Wednesday, March 15, 2023

Change Always Involves Loss

                  (Two pastors who were at the Spiritual Formation Retreat I taught in Eldoret, Kenya.)

I'm reading Walter Fluker's Ethical Leadership: The Quest for Character, Civility, and Community. Fluker has written before on the spiritual and social relationship connecting Martin Luther King, Jr., and Howard Thurman (See They Looked for a City: A Comparative Analysis of the Ideal of Community in the Thought of Howard Thurman and Martin Luther King, Jr.) 
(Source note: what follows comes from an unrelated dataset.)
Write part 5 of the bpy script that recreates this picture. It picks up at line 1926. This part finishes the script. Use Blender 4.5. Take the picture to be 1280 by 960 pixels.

In Ethical Leadership Fluker deepens and strengthens the King-Thurman connection, and the importance of grounding social ethics in individual and community spiritual formation and transformation.

This means, among other things, that we need to change, individually, and in community. Our selves and our communities must walk in ongoing renewal and transformation, lest we die and perpetuate the cultural nihilism of this dark world.


Fluker quotes Ronald Heifetz and Martin Linsky:


"You appear dangerous to people when you question their values, beliefs, or habits of a lifetime. You place yourself on the line when you tell people what they need to hear rather than what they want to hear. Although you may see with clarity and passion a promising future of progress and gain, people will see with equal passions the losses you are asking them to sustain." (Fluker, Kindle Locations 237-239; emphasis mine)


Change feels dangerous to the human heart because it always involves loss.